A violência psicológica chama a atenção por sua invisibilidade, ou seja, ela não aparece. Apenas a pessoa que sofre esse tipo de violência é que sabe o seu significado. Pelo artigo da Lei Maria da Penha que trata esse tipo de violência, tem-se que:

II - a violência psicológica, entendida como qualquer conduta que lhe cause dano emocional e diminuição da autoestima ou que lhe prejudique e perturbe o pleno desenvolvimento ou que vise degradar ou controlar suas ações, comportamentos, crenças e decisões, mediante ameaça, constrangimento, humilhação, manipulação, isolamento, vigilância constante, perseguição contumaz, insulto, chantagem, violação de sua intimidade, ridicularização, exploração e limitação do direito de ir e vir ou qualquer outro meio que lhe cause prejuízo à saúde psicológica e à autodeterminação.

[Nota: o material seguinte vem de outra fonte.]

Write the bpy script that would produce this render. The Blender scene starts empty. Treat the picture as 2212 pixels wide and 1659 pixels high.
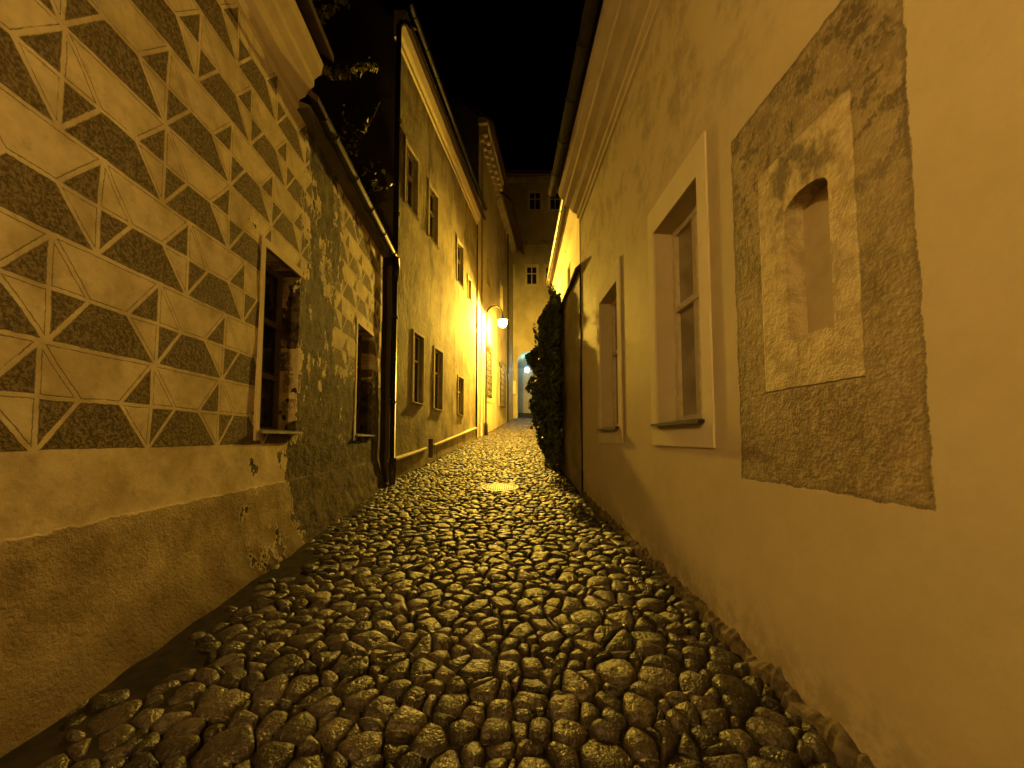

Esse tipo de violência é tão grave, que houve necessidade de reforçar a criminalização de sua prática, o que ocorreu a partir da Lei 14.132/2021 que inseriu no Código Penal Brasileiro o artigo 147-B, que traz a figura do crime de violência psicológica contra a mulher. O artigo descreve como conduta ilícita o uso de ameaças, constrangimentos, humilhação, manipulação, isolamento, chantagem, ridicularização, limitação do direito de ir e vir ou outros, para controlar ações, comportamentos, crenças e decisões da mulher, causando dano emocional ou prejuízo à saúde psicológica. A pena prevista é de 6 meses a 2 anos de reclusão e multa.

Para que a lei seja acionada faz-se necessário que a vítima realize boletim de ocorrência e busque a rede de atendimento de proteção às mulheres vítimas de violência. Importante que isso ocorra para que mulheres como as senhoras que foram chamadas de burras e loucas saibam que elas são mulheres que estão sofrendo violência, que são vítimas de um agressor cuja atitude é crime e tem punição.

Está na lei, é crime! Que as mulheres se libertem das violências e sejam protagonistas de suas histórias.